Reproduce the entries from their first line up to and including the line with "q.capsule((-0.5, 0, 18.0), (0.05, 0, 18.1), 0.09, 0.1);". Leave out everything after it.

::::

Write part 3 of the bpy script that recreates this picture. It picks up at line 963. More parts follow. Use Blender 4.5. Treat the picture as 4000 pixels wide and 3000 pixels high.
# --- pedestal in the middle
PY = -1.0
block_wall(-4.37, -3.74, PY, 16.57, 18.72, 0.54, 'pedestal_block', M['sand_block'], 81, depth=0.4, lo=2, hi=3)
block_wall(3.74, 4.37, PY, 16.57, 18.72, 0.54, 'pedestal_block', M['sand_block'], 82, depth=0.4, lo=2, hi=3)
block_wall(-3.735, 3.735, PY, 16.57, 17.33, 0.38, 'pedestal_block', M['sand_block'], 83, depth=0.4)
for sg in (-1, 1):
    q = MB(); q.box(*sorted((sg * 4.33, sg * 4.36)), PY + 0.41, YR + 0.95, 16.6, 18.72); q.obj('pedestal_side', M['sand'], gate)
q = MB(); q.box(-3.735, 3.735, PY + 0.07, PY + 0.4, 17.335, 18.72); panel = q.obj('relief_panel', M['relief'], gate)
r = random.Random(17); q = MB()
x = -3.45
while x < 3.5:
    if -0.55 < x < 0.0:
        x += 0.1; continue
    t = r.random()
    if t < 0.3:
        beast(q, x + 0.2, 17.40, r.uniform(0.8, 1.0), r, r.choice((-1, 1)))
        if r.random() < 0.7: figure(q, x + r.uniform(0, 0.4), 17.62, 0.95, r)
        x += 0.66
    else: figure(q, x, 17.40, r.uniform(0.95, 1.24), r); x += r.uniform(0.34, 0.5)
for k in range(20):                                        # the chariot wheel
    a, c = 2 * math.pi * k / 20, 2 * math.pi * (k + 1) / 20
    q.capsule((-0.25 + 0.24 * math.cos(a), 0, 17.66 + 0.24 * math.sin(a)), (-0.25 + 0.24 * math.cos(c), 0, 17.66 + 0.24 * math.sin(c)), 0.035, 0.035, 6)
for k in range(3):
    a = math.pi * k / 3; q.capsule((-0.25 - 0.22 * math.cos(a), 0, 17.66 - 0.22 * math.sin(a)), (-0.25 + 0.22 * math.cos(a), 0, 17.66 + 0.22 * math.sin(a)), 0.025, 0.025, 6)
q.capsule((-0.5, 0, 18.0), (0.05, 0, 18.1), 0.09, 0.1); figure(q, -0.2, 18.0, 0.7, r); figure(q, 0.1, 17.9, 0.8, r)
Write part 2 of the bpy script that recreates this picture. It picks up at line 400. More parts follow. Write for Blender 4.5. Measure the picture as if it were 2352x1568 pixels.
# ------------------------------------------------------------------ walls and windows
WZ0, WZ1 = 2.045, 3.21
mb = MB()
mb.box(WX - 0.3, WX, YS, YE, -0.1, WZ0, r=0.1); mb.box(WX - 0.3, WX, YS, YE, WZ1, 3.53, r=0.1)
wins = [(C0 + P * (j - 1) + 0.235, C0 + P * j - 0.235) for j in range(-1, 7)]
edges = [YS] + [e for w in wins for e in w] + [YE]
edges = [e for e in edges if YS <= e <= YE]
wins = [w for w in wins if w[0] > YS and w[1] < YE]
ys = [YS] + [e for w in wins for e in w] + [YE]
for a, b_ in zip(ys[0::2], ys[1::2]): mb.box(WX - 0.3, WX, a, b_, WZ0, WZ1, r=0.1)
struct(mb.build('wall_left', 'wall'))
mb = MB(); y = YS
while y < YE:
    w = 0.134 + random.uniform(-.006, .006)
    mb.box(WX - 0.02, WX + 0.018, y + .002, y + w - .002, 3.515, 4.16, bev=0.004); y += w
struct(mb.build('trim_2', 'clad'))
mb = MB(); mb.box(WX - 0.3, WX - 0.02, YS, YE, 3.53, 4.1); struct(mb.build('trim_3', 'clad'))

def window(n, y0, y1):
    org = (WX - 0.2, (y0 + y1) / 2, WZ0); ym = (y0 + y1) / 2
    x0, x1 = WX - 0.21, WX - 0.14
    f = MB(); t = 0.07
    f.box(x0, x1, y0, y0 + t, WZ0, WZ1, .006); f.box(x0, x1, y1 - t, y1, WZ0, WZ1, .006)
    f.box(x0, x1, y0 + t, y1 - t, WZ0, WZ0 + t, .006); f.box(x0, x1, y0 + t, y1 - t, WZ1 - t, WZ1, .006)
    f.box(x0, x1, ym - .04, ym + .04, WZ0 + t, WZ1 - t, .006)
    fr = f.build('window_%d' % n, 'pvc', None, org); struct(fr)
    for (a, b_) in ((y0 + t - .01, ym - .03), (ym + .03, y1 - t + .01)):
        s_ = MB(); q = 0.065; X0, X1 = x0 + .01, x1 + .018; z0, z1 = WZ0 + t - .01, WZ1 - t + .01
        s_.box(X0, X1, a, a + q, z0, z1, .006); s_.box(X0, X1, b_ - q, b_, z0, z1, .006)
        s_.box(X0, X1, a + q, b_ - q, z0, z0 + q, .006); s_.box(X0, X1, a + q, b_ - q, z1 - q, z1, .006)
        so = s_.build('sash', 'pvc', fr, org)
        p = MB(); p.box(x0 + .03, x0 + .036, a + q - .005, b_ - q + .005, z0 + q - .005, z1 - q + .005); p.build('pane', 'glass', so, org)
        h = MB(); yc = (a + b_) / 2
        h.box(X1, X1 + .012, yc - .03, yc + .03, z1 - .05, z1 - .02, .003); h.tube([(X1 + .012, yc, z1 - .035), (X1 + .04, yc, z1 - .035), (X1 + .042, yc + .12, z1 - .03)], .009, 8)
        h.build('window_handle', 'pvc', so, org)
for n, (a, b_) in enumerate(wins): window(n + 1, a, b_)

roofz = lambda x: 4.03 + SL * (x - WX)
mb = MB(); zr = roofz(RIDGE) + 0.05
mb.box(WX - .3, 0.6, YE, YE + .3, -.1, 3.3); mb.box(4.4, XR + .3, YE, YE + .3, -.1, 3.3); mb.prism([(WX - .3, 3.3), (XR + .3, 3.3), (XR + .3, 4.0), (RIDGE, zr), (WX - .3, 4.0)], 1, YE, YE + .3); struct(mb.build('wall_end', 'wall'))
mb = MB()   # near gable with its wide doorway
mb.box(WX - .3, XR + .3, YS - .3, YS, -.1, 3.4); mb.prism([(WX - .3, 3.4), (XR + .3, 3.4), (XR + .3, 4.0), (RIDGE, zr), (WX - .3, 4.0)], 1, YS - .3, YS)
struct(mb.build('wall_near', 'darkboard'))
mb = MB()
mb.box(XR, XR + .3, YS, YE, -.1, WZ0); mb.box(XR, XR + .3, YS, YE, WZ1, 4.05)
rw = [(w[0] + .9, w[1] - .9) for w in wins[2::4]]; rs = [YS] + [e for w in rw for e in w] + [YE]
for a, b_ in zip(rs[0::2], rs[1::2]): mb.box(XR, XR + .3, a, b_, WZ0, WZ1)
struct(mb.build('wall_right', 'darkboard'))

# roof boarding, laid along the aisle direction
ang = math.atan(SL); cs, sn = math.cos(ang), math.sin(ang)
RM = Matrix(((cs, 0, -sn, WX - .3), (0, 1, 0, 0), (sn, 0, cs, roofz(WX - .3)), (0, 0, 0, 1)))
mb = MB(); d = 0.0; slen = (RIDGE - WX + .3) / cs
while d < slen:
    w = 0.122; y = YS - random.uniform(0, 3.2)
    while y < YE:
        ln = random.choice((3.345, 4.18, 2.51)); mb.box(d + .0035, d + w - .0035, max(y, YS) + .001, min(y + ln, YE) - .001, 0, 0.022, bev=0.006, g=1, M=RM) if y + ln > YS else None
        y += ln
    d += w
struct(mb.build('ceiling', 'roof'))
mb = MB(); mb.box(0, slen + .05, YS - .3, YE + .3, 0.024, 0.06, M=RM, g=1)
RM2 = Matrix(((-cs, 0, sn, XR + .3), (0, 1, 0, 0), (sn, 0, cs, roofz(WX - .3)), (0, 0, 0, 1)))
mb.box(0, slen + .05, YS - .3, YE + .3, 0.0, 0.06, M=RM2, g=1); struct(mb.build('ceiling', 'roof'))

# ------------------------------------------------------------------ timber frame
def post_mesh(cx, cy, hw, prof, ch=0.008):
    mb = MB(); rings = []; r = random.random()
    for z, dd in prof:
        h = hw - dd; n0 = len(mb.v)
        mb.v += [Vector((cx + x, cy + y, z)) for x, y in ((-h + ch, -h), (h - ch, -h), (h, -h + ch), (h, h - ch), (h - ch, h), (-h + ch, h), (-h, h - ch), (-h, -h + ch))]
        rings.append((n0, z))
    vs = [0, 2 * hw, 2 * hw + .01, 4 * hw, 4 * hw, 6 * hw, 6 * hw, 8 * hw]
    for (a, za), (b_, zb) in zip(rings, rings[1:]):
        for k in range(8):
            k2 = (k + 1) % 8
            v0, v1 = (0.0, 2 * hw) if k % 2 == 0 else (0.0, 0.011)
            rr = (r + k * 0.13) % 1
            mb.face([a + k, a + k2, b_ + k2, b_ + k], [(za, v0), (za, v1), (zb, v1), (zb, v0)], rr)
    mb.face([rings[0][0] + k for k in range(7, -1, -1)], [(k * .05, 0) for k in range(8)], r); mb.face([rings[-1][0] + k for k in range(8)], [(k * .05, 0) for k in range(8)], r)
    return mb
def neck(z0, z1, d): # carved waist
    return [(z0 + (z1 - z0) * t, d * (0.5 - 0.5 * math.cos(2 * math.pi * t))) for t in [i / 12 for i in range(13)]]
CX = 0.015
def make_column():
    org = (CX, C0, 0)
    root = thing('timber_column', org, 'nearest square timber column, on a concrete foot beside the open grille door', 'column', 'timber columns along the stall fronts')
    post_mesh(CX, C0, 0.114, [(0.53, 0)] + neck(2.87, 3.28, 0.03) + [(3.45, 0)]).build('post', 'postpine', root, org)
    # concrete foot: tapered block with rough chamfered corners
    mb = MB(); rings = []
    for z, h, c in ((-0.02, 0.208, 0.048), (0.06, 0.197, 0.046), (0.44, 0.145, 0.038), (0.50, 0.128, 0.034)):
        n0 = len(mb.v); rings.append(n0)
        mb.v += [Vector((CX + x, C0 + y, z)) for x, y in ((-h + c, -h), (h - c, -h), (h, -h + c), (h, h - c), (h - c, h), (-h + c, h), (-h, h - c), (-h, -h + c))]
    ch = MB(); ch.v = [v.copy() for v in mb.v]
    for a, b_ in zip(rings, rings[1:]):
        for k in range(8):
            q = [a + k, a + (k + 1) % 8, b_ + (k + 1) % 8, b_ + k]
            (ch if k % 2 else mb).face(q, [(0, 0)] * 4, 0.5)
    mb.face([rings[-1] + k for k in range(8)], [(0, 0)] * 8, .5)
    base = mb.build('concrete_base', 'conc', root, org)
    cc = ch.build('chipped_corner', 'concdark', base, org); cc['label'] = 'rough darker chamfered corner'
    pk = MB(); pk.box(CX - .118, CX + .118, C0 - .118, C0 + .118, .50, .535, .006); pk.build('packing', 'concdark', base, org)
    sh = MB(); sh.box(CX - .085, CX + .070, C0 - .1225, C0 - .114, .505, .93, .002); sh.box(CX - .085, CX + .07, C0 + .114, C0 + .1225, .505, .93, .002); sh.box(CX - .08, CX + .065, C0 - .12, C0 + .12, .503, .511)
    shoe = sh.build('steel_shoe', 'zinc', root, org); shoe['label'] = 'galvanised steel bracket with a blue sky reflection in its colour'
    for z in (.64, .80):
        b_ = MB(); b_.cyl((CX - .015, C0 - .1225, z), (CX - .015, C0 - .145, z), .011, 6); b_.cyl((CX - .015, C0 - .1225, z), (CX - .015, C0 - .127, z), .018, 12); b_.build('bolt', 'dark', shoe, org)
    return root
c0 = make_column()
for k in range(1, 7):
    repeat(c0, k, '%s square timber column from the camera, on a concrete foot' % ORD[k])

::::

Solution for this task:
Write part 3 of the bpy script that recreates this picture. It picks up at line 963. More parts follow. Use Blender 4.5. Treat the picture as 4000 pixels wide and 3000 pixels high.
# --- pedestal in the middle
PY = -1.0
block_wall(-4.37, -3.74, PY, 16.57, 18.72, 0.54, 'pedestal_block', M['sand_block'], 81, depth=0.4, lo=2, hi=3)
block_wall(3.74, 4.37, PY, 16.57, 18.72, 0.54, 'pedestal_block', M['sand_block'], 82, depth=0.4, lo=2, hi=3)
block_wall(-3.735, 3.735, PY, 16.57, 17.33, 0.38, 'pedestal_block', M['sand_block'], 83, depth=0.4)
for sg in (-1, 1):
    q = MB(); q.box(*sorted((sg * 4.33, sg * 4.36)), PY + 0.41, YR + 0.95, 16.6, 18.72); q.obj('pedestal_side', M['sand'], gate)
q = MB(); q.box(-3.735, 3.735, PY + 0.07, PY + 0.4, 17.335, 18.72); panel = q.obj('relief_panel', M['relief'], gate)
r = random.Random(17); q = MB()
x = -3.45
while x < 3.5:
    if -0.55 < x < 0.0:
        x += 0.1; continue
    t = r.random()
    if t < 0.3:
        beast(q, x + 0.2, 17.40, r.uniform(0.8, 1.0), r, r.choice((-1, 1)))
        if r.random() < 0.7: figure(q, x + r.uniform(0, 0.4), 17.62, 0.95, r)
        x += 0.66
    else: figure(q, x, 17.40, r.uniform(0.95, 1.24), r); x += r.uniform(0.34, 0.5)
for k in range(20):                                        # the chariot wheel
    a, c = 2 * math.pi * k / 20, 2 * math.pi * (k + 1) / 20
    q.capsule((-0.25 + 0.24 * math.cos(a), 0, 17.66 + 0.24 * math.sin(a)), (-0.25 + 0.24 * math.cos(c), 0, 17.66 + 0.24 * math.sin(c)), 0.035, 0.035, 6)
for k in range(3):
    a = math.pi * k / 3; q.capsule((-0.25 - 0.22 * math.cos(a), 0, 17.66 - 0.22 * math.sin(a)), (-0.25 + 0.22 * math.cos(a), 0, 17.66 + 0.22 * math.sin(a)), 0.025, 0.025, 6)
q.capsule((-0.5, 0, 18.0), (0.05, 0, 18.1), 0.09, 0.1); figure(q, -0.2, 18.0, 0.7, r); figure(q, 0.1, 17.9, 0.8, r)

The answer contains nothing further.